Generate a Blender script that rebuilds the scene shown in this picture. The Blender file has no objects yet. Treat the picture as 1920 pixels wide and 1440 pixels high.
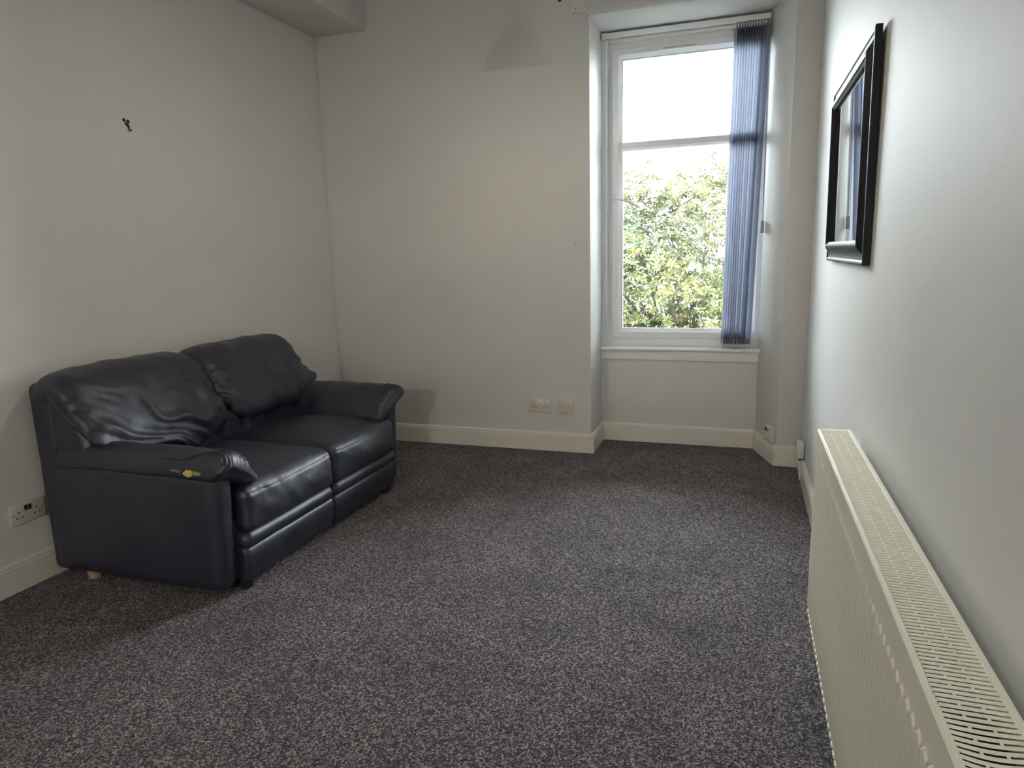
import bpy, bmesh, math, random
import numpy as np
from mathutils import Matrix, Vector
random.seed(7)
rng = np.random.default_rng(11)
PI = math.pi
scn = bpy.context.scene
COL = scn.collection

# ------------------------------------------------------------------ camera
YAW, PITCH, ROLL, F = -0.3275, -0.1892, -0.0275, 1273.3
CX, CH = -0.3651, 1.3
fw = Vector((math.sin(YAW)*math.cos(PITCH), math.cos(YAW)*math.cos(PITCH), math.sin(PITCH)))
rt = Vector((math.cos(YAW), -math.sin(YAW), 0)); up = rt.cross(fw)
c_, s_ = math.cos(ROLL), math.sin(ROLL)
rt, up = c_*rt + s_*up, -s_*rt + c_*up
cam = bpy.data.cameras.new('camera'); camo = bpy.data.objects.new('camera', cam); COL.objects.link(camo)
cam.sensor_width = 36; cam.sensor_fit = 'HORIZONTAL'; cam.lens = F/1920*36; cam.clip_start = .02
M = Matrix((rt, up, -fw)).transposed().to_4x4(); M.translation = (CX, 0, CH)
camo.matrix_world = M
scn.camera = camo

# ------------------------------------------------------------------ light
scn.view_settings.view_transform = 'Standard'
scn.view_settings.look = 'None'
scn.view_settings.gamma = 1
scn.view_settings.use_curve_mapping = False
scn.view_settings.exposure = 1.05
world = bpy.data.worlds.new('overcast_sky'); scn.world = world; world.use_nodes = True
wn = world.node_tree; wn.nodes.clear()
wo = wn.nodes.new('ShaderNodeOutputWorld'); wb = wn.nodes.new('ShaderNodeBackground')
tc = wn.nodes.new('ShaderNodeTexCoord'); sx = wn.nodes.new('ShaderNodeSeparateXYZ')
cr = wn.nodes.new('ShaderNodeValToRGB')
cr.color_ramp.elements[0].position = 0.45; cr.color_ramp.elements[0].color = (.86, .93, 1, 1)
cr.color_ramp.elements[1].position = 1.0; cr.color_ramp.elements[1].color = (.90, .95, 1, 1)
wn.links.new(tc.outputs['Generated'], sx.inputs[0]); wn.links.new(sx.outputs['Z'], cr.inputs[0])
wn.links.new(cr.outputs[0], wb.inputs[0]); wb.inputs[1].default_value = 25.0
wn.links.new(wb.outputs[0], wo.inputs[0])
pl = bpy.data.lights.new('window_portal', 'AREA'); pl.shape = 'RECTANGLE'; pl.size = 1.1; pl.size_y = 2.1
pl.cycles.is_portal = True
po = bpy.data.objects.new('window_portal', pl); COL.objects.link(po)
po.location = (-.75, 4.95, 1.65); po.rotation_euler = (-PI/2, 0, 0)
LAMP_W = 7.0      # pendant over the middle of the room
FILL_W = 100.0  # added unseen fill lamp, far end of the room behind the viewer
FILL_COL = (1, .94, .86)
LAMP_COL = (1, .89, .76)

# ------------------------------------------------------------------ dims
D = 4.243; YR = 4.598; YW = 4.66; YO = 4.92
XL = -3.134; XA = -1.267; XB = -0.137; XBR = -0.252
ZL = 2.66; ZC = 2.98; YF = -4.3
SILL = 0.659

# ------------------------------------------------------------------ materials
def mat(name, color=(.5, .5, .5), rough=.6, spec=.5, metal=0.0):
    m = bpy.data.materials.new(name); m.use_nodes = True
    b = m.node_tree.nodes['Principled BSDF']
    b.inputs['Base Color'].default_value = (*color, 1); b.inputs['Roughness'].default_value = rough
    b.inputs['Specular IOR Level'].default_value = spec; b.inputs['Metallic'].default_value = metal
    return m, m.node_tree, b
def nd(nt, typ, **kw):
    n = nt.nodes.new(typ)
    for k, v in kw.items():
        if k in n.inputs: n.inputs[k].default_value = v
        else: setattr(n, k, v)
    return n
def noise(nt, scale, detail=3, rough=.5, vec=None):
    n = nd(nt, 'ShaderNodeTexNoise', Scale=scale, Detail=detail, Roughness=rough)
    if vec is not None: nt.links.new(vec, n.inputs['Vector'])
    return n
def objco(nt):
    return nt.nodes.new('ShaderNodeTexCoord').outputs['Object']
def bump(nt, b, h, strength, dist):
    n = nd(nt, 'ShaderNodeBump', Strength=strength, Distance=dist)
    nt.links.new(h, n.inputs['Height']); nt.links.new(n.outputs[0], b.inputs['Normal'])
    return n
def ramp(nt, fac, stops):
    r = nt.nodes.new('ShaderNodeValToRGB'); e = r.color_ramp.elements
    while len(e) < len(stops): e.new(.5)
    for i, (p, c) in enumerate(stops):
        e[i].position = p; e[i].color = (*c, 1)
    nt.links.new(fac, r.inputs[0]); return r
def painted(name, c, rough=.55, bs=.15, scale=160, spec=.3, var=.03):
    m, nt, b = mat(name, c, rough, spec); oc = objco(nt)
    n = noise(nt, scale, 3, .6, oc); bump(nt, b, n.outputs[0], bs, .002)
    n2 = noise(nt, 1.7, 4, .6, oc)
    r = ramp(nt, n2.outputs[0], [(.3, tuple(x*(1-var) for x in c)), (.7, tuple(min(1, x*(1+var)) for x in c))])
    nt.links.new(r.outputs[0], b.inputs['Base Color'])
    return m
WALLC = (.70, .692, .668)
m_wall = painted('wall_emulsion', WALLC, .62, .22, 330, .3)
m_ceil = painted('ceiling_emulsion', (.78, .78, .76), .8, .15, 120)
m_gloss = painted('cream_gloss_paint', (.74, .71, .63), .3, .05, 30, .5, .02)
m_white = painted('white_gloss_paint', (.89, .90, .90), .32, .05, 40, .5, .01)
m_upvc = painted('white_window_frame', (.88, .89, .90), .28, .02, 40, .5, .01)
m_plas, _, _ = mat('cream_plastic', (.66, .60, .50), .35)
m_plasw, _, _ = mat('white_plastic', (.80, .81, .80), .35)
m_dark, _, _ = mat('dark_recess', (.012, .011, .01), .7)
m_metal, _, _ = mat('brushed_steel', (.6, .6, .6), .3, .5, 1)
m_rad = painted('radiator_enamel', (.80, .76, .62), .35, .03, 50, .5, .03)
m_brass, _, _ = mat('screw_metal', (.25, .22, .16), .4, .5, .8)

def mk_carpet():
    m, nt, b = mat('twist_pile_carpet', (.1, .1, .1), .95, .12); oc = objco(nt)
    b.inputs['Sheen Weight'].default_value = .12; b.inputs['Sheen Roughness'].default_value = .6
    v = nd(nt, 'ShaderNodeTexVoronoi', Scale=205.0, Randomness=1.0); nt.links.new(oc, v.inputs['Vector'])
    n1 = noise(nt, 330, 4, .7, oc); n2 = noise(nt, 130, 4, .7, oc); n3 = noise(nt, 3.2, 5, .65, oc)
    r = ramp(nt, v.outputs['Color'], [(.15, (.020, .016, .017)), (.5, (.090, .076, .078)), (.85, (.40, .345, .345))])
    r2 = ramp(nt, n2.outputs[0], [(.32, (.55, .55, .55)), (.68, (1.4, 1.4, 1.4))])
    r3 = ramp(nt, n3.outputs[0], [(.32, (.74, .74, .74)), (.68, (1.2, 1.2, 1.2))])
    mx = nd(nt, 'ShaderNodeMix', data_type='RGBA', blend_type='MULTIPLY'); mx.inputs[0].default_value = 1
    nt.links.new(r.outputs[0], mx.inputs[6]); nt.links.new(r2.outputs[0], mx.inputs[7])
    mx2 = nd(nt, 'ShaderNodeMix', data_type='RGBA', blend_type='MULTIPLY'); mx2.inputs[0].default_value = 1
    nt.links.new(mx.outputs[2], mx2.inputs[6]); nt.links.new(r3.outputs[0], mx2.inputs[7])
    nt.links.new(mx2.outputs[2], b.inputs['Base Color'])
    a = nd(nt, 'ShaderNodeMath', operation='ADD'); nt.links.new(v.outputs['Distance'], a.inputs[0]); nt.links.new(n1.outputs[0], a.inputs[1])
    a2 = nd(nt, 'ShaderNodeMath', operation='ADD'); nt.links.new(a.outputs[0], a2.inputs[0]); nt.links.new(n2.outputs[0], a2.inputs[1])
    bump(nt, b, a2.outputs[0], .9, .006)
    return m
m_carpet = mk_carpet()

def mk_leather():
    m, nt, b = mat('navy_leather', (.016, .016, .028), .4, .65); oc = objco(nt)
    b.inputs['Coat Weight'].default_value = .22; b.inputs['Coat Roughness'].default_value = .38
    v = nd(nt, 'ShaderNodeTexVoronoi', Scale=420.0, feature='DISTANCE_TO_EDGE'); nt.links.new(oc, v.inputs['Vector'])
    n = noise(nt, 26, 5, .6, oc); n2 = noise(nt, 7, 4, .6, oc)
    a = nd(nt, 'ShaderNodeMath', operation='MULTIPLY_ADD'); nt.links.new(v.outputs[0], a.inputs[0]); a.inputs[1].default_value = .5
    nt.links.new(n.outputs[0], a.inputs[2]); bump(nt, b, a.outputs[0], .35, .003)
    r = ramp(nt, n2.outputs[0], [(.3, (.36, .36, .36)), (.7, (.50, .50, .50))])
    nt.links.new(r.outputs[0], b.inputs['Roughness'])
    r2 = ramp(nt, n2.outputs[0], [(.35, (.011, .012, .027)), (.7, (.019, .019, .036))])
    nt.links.new(r2.outputs[0], b.inputs['Base Color'])
    return m
m_leather = mk_leather()
m_ldark, _, _ = mat('dark_leather_piping', (.010, .010, .016), .45)
m_stitch, _, _ = mat('stitching', (.10, .10, .14), .5)
m_foam = painted('yellow_foam', (.62, .45, .14), .95, .9, 200, .1, .3)
m_oldfoam = painted('aged_foam', (.30, .25, .09), .95, .9, 200, .1, .3)
m_torn = painted('torn_backing_cloth', (.20, .17, .13), .95, .8, 200, .1, .2)
m_wood = painted('pale_wood_foot', (.42, .25, .15), .45, .1, 60, .4, .1)
m_blackfoot, _, _ = mat('black_foot', (.01, .01, .012), .5)
m_frame = painted('pewter_grey_frame', (.018, .018, .024), .5, .06, 80, .15, .1)
m_mirror, _, _ = mat('mirror_silver', (.88, .90, .90), .01, .5, 1)

def mk_glass():
    m = bpy.data.materials.new('window_glass'); m.use_nodes = True; nt = m.node_tree; nt.nodes.clear()
    o = nt.nodes.new('ShaderNodeOutputMaterial'); t = nt.nodes.new('ShaderNodeBsdfTransparent'); g = nt.nodes.new('ShaderNodeBsdfGlossy')
    g.inputs['Roughness'].default_value = .02; fr = nt.nodes.new('ShaderNodeFresnel'); mx = nt.nodes.new('ShaderNodeMixShader')
    t.inputs[0].default_value = (.95, .97, .96, 1)
    nt.links.new(fr.outputs[0], mx.inputs[0]); nt.links.new(t.outputs[0], mx.inputs[1]); nt.links.new(g.outputs[0], mx.inputs[2]); nt.links.new(mx.outputs[0], o.inputs[0])
    return m
m_glass = mk_glass()
def mk_vane():
    m, nt, b = mat('blue_grey_blind_fabric', (.50, .52, .59), .8, .2)
    out = nt.nodes['Material Output']; tr = nd(nt, 'ShaderNodeBsdfTranslucent'); tr.inputs[0].default_value = (.62, .65, .74, 1)
    mx = nt.nodes.new('ShaderNodeMixShader'); mx.inputs[0].default_value = .5
    nt.links.new(b.outputs[0], mx.inputs[1]); nt.links.new(tr.outputs[0], mx.inputs[2]); nt.links.new(mx.outputs[0], out.inputs[0])
    oc = objco(nt); n = noise(nt, 500, 2, .5, oc); bump(nt, b, n.outputs[0], .2, .001)
    return m
m_vane = mk_vane()
m_clear, _, _ = mat('clear_plastic_chain', (.75, .76, .78), .2)
m_weight, _, _ = mat('grey_plastic_weight', (.34, .34, .36), .5)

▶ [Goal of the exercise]
Make a list of all lines in the data that contain "scene".

▶ [Complete response]
Generate a Blender script that rebuilds the scene shown in this picture. The Blender file has no objects yet. Treat the picture as 1920 pixels wide and 1440 pixels high.
scn = bpy.context.scene